After experimenting with different seeds and seed mixes, we decided on straight black-oil sunflower seed. We use hanging cylindrical feeders made of mesh with openings and perches for birds to extract the seeds. The squirrels have a hard time with these. We also have hanging feeders that dispense onto a platform for other birds like cardinals. The squirrels love these. They do eat a lot but the seed costs $21.99 at Southern States for 50 lbs. The squirrels are part of nature, too. An occasional raccoon or possum (?) will pull down a feeder trying to get at the seed. But I just put them back up.

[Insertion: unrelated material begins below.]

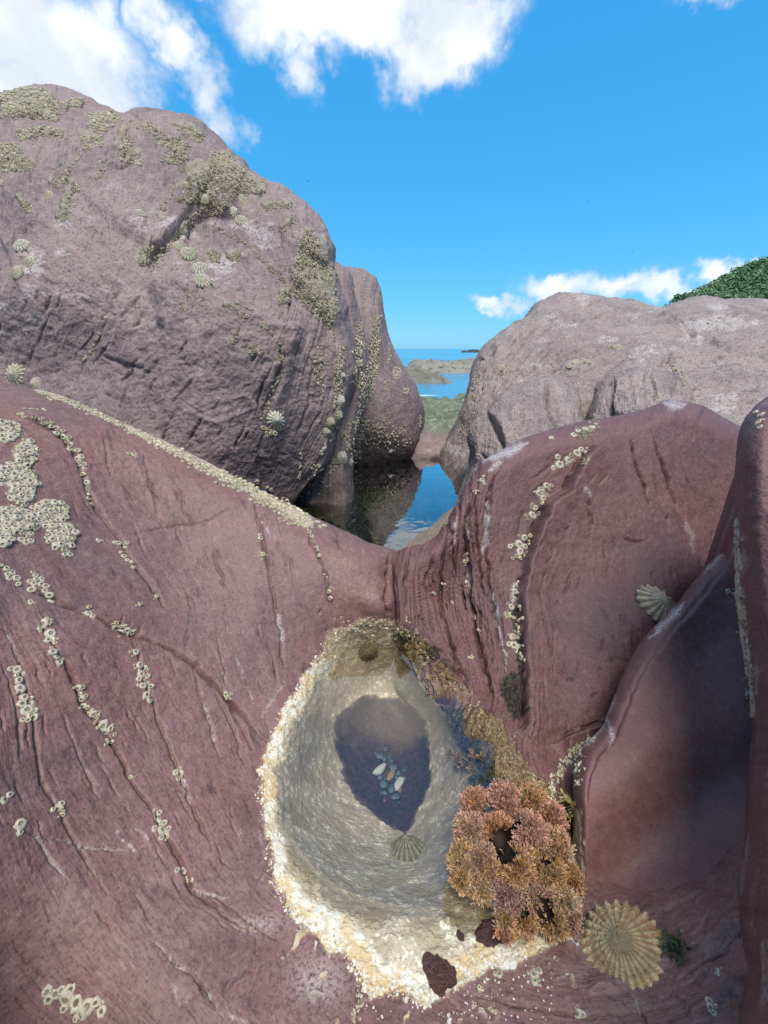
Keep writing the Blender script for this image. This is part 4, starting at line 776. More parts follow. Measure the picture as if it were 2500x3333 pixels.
rockfield('shore_boulder', 1.0, 1.9, 5.6, 6.7, 50, lambda X, Y: -1.05 + (.66 + .10 * fbm(P2(X, Y), 2.4, 3, .55, 225)) * np.sqrt(np.clip(1 - ((X - 1.45) / .45) ** 2 - ((Y - 6.15) / .55) ** 2, 0, 1)), plain('pale_rock', ((.30, .29, .20), (.38, .36, .26)), 5, .85, .6, .04),
          label='pale yellowish boulder at the right end of the green rocks in the gap', cat='boulder')
rockfield('reef', -5, 4.2, 18.5, 30, 130, lambda X, Y: SEA - .35 + (.62 + .34 * fbm(P2(X, Y * .6), .5, 3, .55, 231) + .22 * fbm(P2(X, Y), 1.4, 4, .6, 232, True)) * envelope(X, Y, -5, 4.2, 18.5, 30) * (1.15 - .12 * (X + .5)), M['reef'],
          label='brown flat reef lying left in the channel, nearer the viewer', cat='reef')
rockfield('reef', 1.5, 13, 27, 44, 130, lambda X, Y: SEA - .4 + (.86 + .40 * fbm(P2(X * .8, Y * .6), .42, 3, .55, 233) + .22 * fbm(P2(X, Y), 1.3, 3, .55, 234, True)) * envelope(X, Y, 1.5, 13, 27, 44), plain('reef_pale', ((.20, .18, .145), (.26, .235, .19), (.09, .085, .06)), .7, .85, .8, .12),
          label='paler ridged reef on the far side of the channel, meeting open sea', cat='reef')
def iy(px, py, Y): d = yp(px, py, Y)[2]; return point(px, py, d)
c = iy(1542, 1152, 190)
rockfield('islet', c[0] - 6.5, c[0] + 6.5, 186, 194, 60, lambda X, Y: SEA - .5 + (1.3 + .9 * fbm(P2(X, Y), .5, 3, .6, 241)) * envelope(X, Y, c[0] - 6.5, c[0] + 6.5, 186, 194), plain('islet_rock', ((.04, .045, .04), (.07, .07, .06)), .4),
          label='tiny dark rock islet near the sea horizon', cat='islet')

# wooded headland
HT = [(2120,1040),(2190,990),(2250,958),(2330,918),(2420,872),(2500,840),(2650,790),(2850,730),(3200,650)]
HB = [(2100,1150),(2190,1150),(2250,1150),(2330,1150),(2420,1150),(2500,1150),(2650,1150),(2850,1150),(3200,1150)]
hcn = [yp(x, y, 300) for x, y in HT] + [yp(x, y, 215) for x, y in HB] + [yp(2400,1000,255), yp(2700,960,255)]
g = patch(HB, HT, hcn, 12, 40, 30, 2.4, (20, -14, 4))
push(g, 3.0 * fbm(g['P'], .03, 3, .5, 251))
M['hill'] = plain('hill_turf', ((.03, .06, .018), (.06, .10, .03)), .05)
finish(g, 'hill', M['hill'], kind='structure'); hp, hn, _ = REG.pop()
def leaf_mat(name, a, b_):
    m, nt, bs, out = new_mat(name); oi = nt.attr('tone').outputs['Fac']
    nt.l.new(nt.mix(oi, a, b_), bs.inputs['Base Color']); bs.inputs['Roughness'].default_value = .7; bs.inputs['Specular IOR Level'].default_value = .2
    return m
M['leaf'] = leaf_mat('woodland_leaf', (.085, .15, .075), (.24, .34, .15))
def leaf_cloud(centres, radii, per, lsize, tones):
    """leaf-sized quads spread through crowns"""
    k = len(centres); c = np.repeat(centres, per, 0); r = np.repeat(radii, per)[:, None]
    d = RNG.normal(size=(k * per, 3)); d /= np.linalg.norm(d, axis=1, keepdims=True); d[:, 2] = np.abs(d[:, 2]) * 1.1 - .2
    p = c + d * r * RNG.uniform(.55, 1.05, (k * per, 1)); a = RNG.normal(size=p.shape); a /= np.linalg.norm(a, axis=1, keepdims=True)
    b2 = np.cross(a, d); b2 /= np.linalg.norm(b2, axis=1, keepdims=True) + 1e-9; s = lsize * RNG.uniform(.6, 1.3, (k * per, 1))
    V = np.stack([p - a * s - b2 * s * .6, p + a * s - b2 * s * .6, p + a * s + b2 * s * .6, p - a * s + b2 * s * .6], 1).reshape(-1, 3)
    tone = np.repeat(np.clip(np.repeat(tones, per) + RNG.normal(0, .15, k * per), 0, 1), 4)
    return V, np.arange(len(V)).reshape(-1, 4), tone
sel = RNG.choice(len(hp), 9000); cc_ = hp[sel] + np.array([0, 0, .6])
V, q, tone = leaf_cloud(cc_, RNG.uniform(1.0, 2.3, len(sel)) * 1.5, 12, .6, np.clip(.45 + .6 * fbm(cc_, .05, 3, .5, 261), 0, 1))
me = mesh_from('woodland', V, q, mat=M['leaf'], smooth=False); fattr(me, 'tone', tone)
add('woodland', me, kind='stuff', label='dense green woodland covering the headland', cat='woodland')
def tree(px, py, Y, rad, label, cat='bush'):
    c = iy(px, py, Y); root = bpy.data.objects.new('bush', None); COL.objects.link(root); root.location = (c[0], c[1], c[2] - rad * 2); root['label'] = label; root['category'] = cat; root['group'] = 'bushes on the headland skyline'
    cs = np.array([(rad * .2, 0, rad * 1.8), (-rad * .6, 0, rad * 1.4), (rad * .75, 0, rad * 1.9), (-rad * .2, 0, rad * 2.0), (rad * 1.1, 0, rad * 2.2), (0, .3, rad * 1.2)])
    V, q, tone = leaf_cloud(cs, np.full(6, rad * .62), 70, rad * .17, np.full(6, .2)); me = mesh_from('crown', V, q, mat=M['leaf'], smooth=False); fattr(me, 'tone', tone); add('crown', me, parent=root)
    a = np.linspace(0, 2 * math.pi, 7)[:-1]; V = [(math.cos(t) * r + x, math.sin(t) * r, z) for x, z, r in ((0, -rad * .5, rad * .2), (.1 * rad, rad * .8, rad * .13), (.3 * rad, rad * 1.8, rad * .06)) for t in a]
    q = [(k * 6 + i, k * 6 + (i + 1) % 6, k * 6 + 6 + (i + 1) % 6, k * 6 + 6 + i) for k in range(2) for i in range(6)]
    add('trunk', mesh_from('trunk', V, q, mat=plain('bark', ((.05, .04, .03), (.08, .06, .05)), 3)), parent=root)
tree(2208, 968, 262, 3.2, 'lone wind-bent bush on the skyline at the foot of the headland')
tree(2456, 858, 299, 2.6, 'dark bush standing on the headland ridge near the right border')
tree(2302, 944, 299, 2.2, 'small bush halfway up the headland ridge')
# small birds against the sky
M['bird'] = plain('dark_feather', ((.02, .02, .02), (.03, .03, .03)), 30)
for px, py, lb in ((1003, 590, 'tiny dark bird in the sky above the shoulder of the huge boulder'), (983, 656, 'tiny dark bird just over the outline of the huge boulder'), (1913, 657, 'tiny dark bird high in the open blue sky, upper of the right pair'), (2057, 820, 'tiny dark bird above the low clouds, lower of the right pair')):
    c = iy(px, py, 40); s = .085
    V = np.array([(0, -1, 0), (.18, -.2, .1), (0, 1.1, 0), (-.18, -.2, .1), (0, 0, -.18), (1.5, .1, .5), (.9, .45, .3), (-1.5, .1, .5), (-.9, .45, .3), (.25, 1.5, 0), (-.25, 1.5, 0)]) * s
    o = add('bird', mesh_from('bird', V, None, [(0, 1, 3), (1, 2, 3), (0, 4, 1), (0, 3, 4), (1, 4, 2), (3, 2, 4), (1, 5, 6), (1, 6, 2), (3, 8, 7), (3, 2, 8), (2, 9, 10)], M['bird'], False), lb, 'bird', 'birds in the sky'); o.location = c; o.rotation_euler.z = px % 3

# ------------------------------------------------------------------ setting shells on the rock
SP = np.concatenate([r[0] for r in REG]); SN = np.concatenate([r[1] for r in REG]); SI = np.concatenate([np.full(len(r[0]), r[2]) for r in REG])
CELL = 7.0; NXC, NYC = int(2800 / CELL), int(3700 / CELL)
_x, _y, _d = project(SP); _i = ((_x + 150) / CELL).astype(int); _j = (_y / CELL).astype(int)
ok = (_d > .01) & (_i >= 0) & (_i < NXC) & (_j >= 0) & (_j < NYC); idx = np.nonzero(ok)[0]
o_ = np.argsort(_d[idx], kind='stable'); key = (_j[idx] * NXC + _i[idx])[o_]; u_, f_ = np.unique(key, return_index=True)
BUF = np.full(NXC * NYC, -1); BUF[u_] = idx[o_][f_]
def surf(px, py):
    """the rock point seen at this place, its normal and distance"""
    i, j = int((px + 150) / CELL), int(py / CELL); v = -1
    for di, dj in ((0, 0), (0, 1), (1, 0), (-1, 0), (0, -1), (1, 1), (-1, -1)):
        k = (j + dj) * NXC + i + di
        if 0 <= k < len(BUF) and BUF[k] >= 0: v = BUF[k]; break
    if v < 0: return None
    n = SN[v]; r = ray_np(px, py); den = r @ n
    p = SP[v]
    if abs(den) > .12:
        d = ((p - np.array([0, 0, HC])) @ n) / den
        if abs(d - _d[v]) < .04 * _d[v]: p = np.array([0, 0, HC]) + r * d
    return p, n, _d[v]
def frame(n, up=(0, 0, 1), spin=0.0):
    n = Vector(n).normalized(); t = Vector(up) - n * Vector(up).dot(n)
    if t.length < .05: t = Vector((0, 1, 0)) - n * n.y
    t.normalize(); b = n.cross(t); c, s = math.cos(spin), math.sin(spin)
    x = t * c + b * s; y = n.cross(x); return Matrix((x, y, n)).transposed()

def shell_mat(name, wear=.45, lo=.42, hi=.75, patch_=(.20, .155, .095)):
    m, nt, bs, out = new_mat(name); c = nt.attr('tint').outputs['Color']; co = nt.new('ShaderNodeTexCoord').outputs['Object']
    oi = nt.new('ShaderNodeObjectInfo'); n = nt.noise(nt.vmath('ADD', co, oi.outputs['Location']), 2.2, 4, .65)
    c2 = nt.mix(nt.ramp(n, lo, hi, 0, wear), c, patch_); c2 = nt.mix(nt.math('MULTIPLY', oi.outputs['Random'], .16), c2, nt.mix(.5, c, (.30, .24, .16)))
    nt.l.new(c2, bs.inputs['Base Color']); bs.inputs['Roughness'].default_value = .75; bs.inputs['Specular IOR Level'].default_value = .3
    bp = nt.new('ShaderNodeBump'); bp.inputs['Strength'].default_value = .4; bp.inputs['Distance'].default_value = .06
    nt.l.new(nt.noise(co, 9, 3, .6), bp.inputs['Height']); nt.l.new(bp.outputs[0], bs.inputs['Normal'])
    return m
M['limpet'] = shell_mat('limpet_shell'); M['barnacle'] = shell_mat('barnacle_shell'); M['worn'] = shell_mat('worn_shell', .75, .46, .62, (.25, .15, .075))
# limpet: a ribbed, scalloped cone with its apex off centre
def limpet_mesh(seed, ribs, crest, groove, apexc, high=.5, spike=.10, mat='limpet', apexr=.33):
    r = np.random.default_rng(seed); seg = ribs * 4; rad = np.linspace(0, 1, 13); V = []; C = []
    ph = np.linspace(0, 2 * math.pi, seg, endpoint=False); rl = spike * (1 + r.random(ribs)); rlen = np.repeat(rl, 4)
    wave = np.tile([1.0, .45, -.15, .45], ribs)
    amp = 1 + .045 * np.sin(2 * ph + 1) + .03 * np.sin(3 * ph + seed)
    for k, q in enumerate(rad):
        prof = 1 - q ** 1.25
        R = q * amp * (1 + rlen * wave * q ** 2 * .9); z = high * prof + .05 * wave * q ** .8 * (.4 + q) + .012 * math.sin(q * 26) * q
        x = R * np.cos(ph) * .93 + .11 * (1 - q); y = R * np.sin(ph) * .84
        V += list(np.stack([x, y, z], -1))
        m = np.clip((wave + .15) / 1.15, 0, 1)[:, None] * .85 + .15 * r.random((seg, 1))
        c = np.array(groove) * (1 - m) + np.array(crest) * m; a = max(0, 1 - q / apexr); band = .85 + .15 * math.sin(q * 19)
        C += list((c * (1 - a) + np.array(apexc) * a) * band)
    for i in range(seg): V.append(np.array(V[12 * seg + i]) * [.96, .96, 1] + [0, 0, -.22]); C.append(np.array(groove))
    q = [(k * seg + i, (k + 1) * seg + i, (k + 1) * seg + (i + 1) % seg, k * seg + (i + 1) % seg) for k in range(13) for i in range(seg)]
    me = mesh_from('limpet', V, q, mat=M[mat]); cattr(me, 'tint', np.array(C)); return me
LM = [limpet_mesh(1, 15, (.78, .71, .52), (.20, .17, .105), (.60, .55, .40), .62), limpet_mesh(2, 17, (.72, .65, .48), (.24, .20, .125), (.50, .46, .33), .66), limpet_mesh(3, 14, (.84, .79, .63), (.26, .23, .16), (.70, .66, .54), .7)]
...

These are the birds that eat black-oil sunflower seed at the house:
cardinals
Carolina chickadees
tufted titmice
blue jays
house finches
purple finches
pine siskins
American goldfinches
white-breasted nuthatches
red-bellied woodpeckers
downy woodpeckers
white-throated sparrows
rose-breasted grosbeaks
For juncos, doves, crows, we put up a platform feeder with cracked corn. The deer love this, too. Unfortunately, the house sparrows come for this as well. Cracked corn (medium grade) costs about $9 per 50 lb bag also at Southern States.
One interesting fact: some seeds are less attractive to birds (e.g., red millet and oats) so they pick through the seeds and eat only the others, resulting in waste. Higher-grade seed mixes include more sunflower, safflower and thistle seeds.
Most hardware and big box store bird seed mixes have a lot of "junk" seeds like red millet and milo that birds don't eat, so they create a lot of waste, but people buy them because they're cheaper. It seems like the birds really go for these blends because the level of the feeder goes down so fast, but that's because a lot of the seeds are being dropped (which also attracts rodents). I like to buy my seeds at Wild Birds Unlimited because they actually know what birds in your area prefer, and none of the blends use "filler seeds."
FYI, I've had a ton of house finch scarfing down the millet today. There's all types of seed out there but the millet is what they're after right now.